Poi assolto e scagionato da altri magistrati che, incuranti delle pressioni mediatiche, ebbero il merito e il coraggio di far prevalere la verità. Da questa assoluzione piena bisogna trovare la forza per ristabilire l'equilibrio necessario ad un sistema che si articola su più gradi di giudizio e che, in taluni casi, rinviene al proprio interno la capacità di auto-correggersi. E' sufficiente? Probabilmente no. E' comunque un punto di partenza dal quale si deve partire per ripensare, riformare, migliorare il sistema della giustizia italiana.

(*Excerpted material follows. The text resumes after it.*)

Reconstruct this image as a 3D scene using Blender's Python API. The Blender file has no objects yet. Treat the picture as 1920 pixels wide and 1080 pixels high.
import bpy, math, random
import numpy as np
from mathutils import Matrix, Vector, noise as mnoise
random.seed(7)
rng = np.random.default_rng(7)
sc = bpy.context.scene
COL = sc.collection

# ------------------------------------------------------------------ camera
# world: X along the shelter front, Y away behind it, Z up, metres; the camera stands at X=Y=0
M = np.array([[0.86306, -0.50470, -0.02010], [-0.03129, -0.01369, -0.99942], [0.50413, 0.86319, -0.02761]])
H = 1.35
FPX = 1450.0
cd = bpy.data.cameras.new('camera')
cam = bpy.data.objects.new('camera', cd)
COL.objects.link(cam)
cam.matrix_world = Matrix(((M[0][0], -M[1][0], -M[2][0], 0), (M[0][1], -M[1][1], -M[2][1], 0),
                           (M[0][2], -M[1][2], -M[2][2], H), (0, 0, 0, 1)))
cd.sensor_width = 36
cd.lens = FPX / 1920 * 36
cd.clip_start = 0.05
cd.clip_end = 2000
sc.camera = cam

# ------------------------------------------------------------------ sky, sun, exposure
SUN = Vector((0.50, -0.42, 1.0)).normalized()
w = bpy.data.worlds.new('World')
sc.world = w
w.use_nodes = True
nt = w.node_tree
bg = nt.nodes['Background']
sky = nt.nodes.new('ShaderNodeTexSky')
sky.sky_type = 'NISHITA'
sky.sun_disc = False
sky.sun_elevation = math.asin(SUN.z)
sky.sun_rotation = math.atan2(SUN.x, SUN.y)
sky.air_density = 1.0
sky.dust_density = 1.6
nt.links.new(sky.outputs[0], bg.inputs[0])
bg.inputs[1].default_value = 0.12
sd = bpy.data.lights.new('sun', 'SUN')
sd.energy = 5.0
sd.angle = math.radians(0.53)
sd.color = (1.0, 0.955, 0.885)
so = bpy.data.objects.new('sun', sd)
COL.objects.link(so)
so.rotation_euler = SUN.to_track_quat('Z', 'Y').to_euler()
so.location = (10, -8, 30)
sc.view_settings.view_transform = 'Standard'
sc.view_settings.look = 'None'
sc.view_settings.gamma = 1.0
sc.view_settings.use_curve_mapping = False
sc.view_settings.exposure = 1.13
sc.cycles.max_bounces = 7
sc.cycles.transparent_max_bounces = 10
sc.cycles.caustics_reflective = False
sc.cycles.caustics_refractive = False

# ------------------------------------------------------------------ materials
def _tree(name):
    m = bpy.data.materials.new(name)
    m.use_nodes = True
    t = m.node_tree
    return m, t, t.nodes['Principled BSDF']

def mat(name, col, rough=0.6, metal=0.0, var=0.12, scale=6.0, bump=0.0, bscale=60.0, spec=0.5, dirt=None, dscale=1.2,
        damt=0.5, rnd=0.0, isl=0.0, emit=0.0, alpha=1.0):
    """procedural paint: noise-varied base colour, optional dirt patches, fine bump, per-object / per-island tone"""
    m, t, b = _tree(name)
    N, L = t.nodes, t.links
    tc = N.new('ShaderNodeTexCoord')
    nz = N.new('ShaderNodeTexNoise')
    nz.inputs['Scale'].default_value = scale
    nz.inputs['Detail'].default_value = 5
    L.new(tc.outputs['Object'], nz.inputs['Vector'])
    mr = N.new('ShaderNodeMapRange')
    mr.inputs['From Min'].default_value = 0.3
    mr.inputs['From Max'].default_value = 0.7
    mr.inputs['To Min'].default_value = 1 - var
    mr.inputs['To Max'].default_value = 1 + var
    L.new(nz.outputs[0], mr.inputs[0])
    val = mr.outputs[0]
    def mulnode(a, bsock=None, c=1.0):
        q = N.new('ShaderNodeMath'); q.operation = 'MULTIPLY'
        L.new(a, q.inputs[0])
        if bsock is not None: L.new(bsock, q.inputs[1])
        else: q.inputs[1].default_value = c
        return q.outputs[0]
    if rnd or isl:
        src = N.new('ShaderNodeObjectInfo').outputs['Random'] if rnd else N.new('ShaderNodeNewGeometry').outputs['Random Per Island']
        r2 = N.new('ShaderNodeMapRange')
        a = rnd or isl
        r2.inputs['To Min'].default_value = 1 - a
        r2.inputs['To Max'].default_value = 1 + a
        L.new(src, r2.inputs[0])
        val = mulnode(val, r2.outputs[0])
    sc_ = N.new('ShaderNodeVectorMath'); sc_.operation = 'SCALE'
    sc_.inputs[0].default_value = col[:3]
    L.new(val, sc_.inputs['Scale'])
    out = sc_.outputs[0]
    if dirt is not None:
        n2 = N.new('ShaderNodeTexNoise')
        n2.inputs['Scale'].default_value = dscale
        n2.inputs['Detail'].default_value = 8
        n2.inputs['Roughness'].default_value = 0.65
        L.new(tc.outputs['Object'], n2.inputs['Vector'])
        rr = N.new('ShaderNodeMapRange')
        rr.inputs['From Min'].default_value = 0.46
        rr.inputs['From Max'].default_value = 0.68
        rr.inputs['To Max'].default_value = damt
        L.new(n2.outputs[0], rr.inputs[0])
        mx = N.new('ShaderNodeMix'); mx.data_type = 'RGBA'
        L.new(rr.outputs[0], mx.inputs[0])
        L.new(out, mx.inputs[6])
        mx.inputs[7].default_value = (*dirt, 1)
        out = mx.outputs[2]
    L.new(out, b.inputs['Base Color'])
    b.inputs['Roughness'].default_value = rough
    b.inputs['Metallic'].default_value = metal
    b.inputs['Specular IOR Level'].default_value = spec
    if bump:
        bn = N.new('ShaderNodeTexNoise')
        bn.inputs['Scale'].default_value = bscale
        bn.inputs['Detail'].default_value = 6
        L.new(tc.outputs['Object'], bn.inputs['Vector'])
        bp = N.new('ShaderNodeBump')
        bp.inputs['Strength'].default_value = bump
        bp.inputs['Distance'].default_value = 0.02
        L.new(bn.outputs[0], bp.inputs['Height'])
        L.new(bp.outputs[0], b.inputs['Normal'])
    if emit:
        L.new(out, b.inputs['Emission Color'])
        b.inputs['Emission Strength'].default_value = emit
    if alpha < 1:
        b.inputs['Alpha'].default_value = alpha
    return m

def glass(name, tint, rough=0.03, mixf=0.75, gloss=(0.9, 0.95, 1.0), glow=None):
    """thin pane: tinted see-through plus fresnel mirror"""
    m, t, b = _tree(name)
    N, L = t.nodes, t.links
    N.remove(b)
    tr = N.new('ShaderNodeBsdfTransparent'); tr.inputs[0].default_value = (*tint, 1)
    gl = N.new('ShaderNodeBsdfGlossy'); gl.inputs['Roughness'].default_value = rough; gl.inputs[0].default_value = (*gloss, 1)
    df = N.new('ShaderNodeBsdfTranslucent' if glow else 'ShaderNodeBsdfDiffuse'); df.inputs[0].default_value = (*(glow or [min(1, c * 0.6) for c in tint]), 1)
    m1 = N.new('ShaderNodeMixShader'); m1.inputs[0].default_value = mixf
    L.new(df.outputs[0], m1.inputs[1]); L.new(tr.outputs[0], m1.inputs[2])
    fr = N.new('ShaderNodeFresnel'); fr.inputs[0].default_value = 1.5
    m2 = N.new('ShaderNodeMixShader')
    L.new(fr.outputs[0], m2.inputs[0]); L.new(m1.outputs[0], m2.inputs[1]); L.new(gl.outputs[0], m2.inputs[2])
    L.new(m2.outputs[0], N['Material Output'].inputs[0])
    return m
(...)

Per questo è giusto ricordare e approfondire. Il caso Tortora resta e resterà una pagina di vergogna della storia giudiziaria ma anche civile italiana. Tortora ne uscì provato nel fisico, ma ancora più risoluto nell'animo perché aveva potuto dimostrare la sua totale estraneità ai fatti. Ma quanti Tortora ci sono nelle carceri italiane? Quante persone subiscono il torto di non potersi difendere, di non poter parlare? Quanti si scontrano di fronte a un muro di incomunicabilità che troppo spesso divide i cittadini dalle amministrazioni, dalle istituzioni, dalle ottusità delle burocrazie. A queste persone Tortora voleva dare voce.
'Hanno proprio sbagliato uomo. Per mettermi in ginocchio ci vuole altro che un esercito di Pulcinella' scriveva Enzo a Francesca. Quell'esercito c'è ancora. Sta a tutti noi, istituzioni e liberi cittadini, sfilargli la maschera.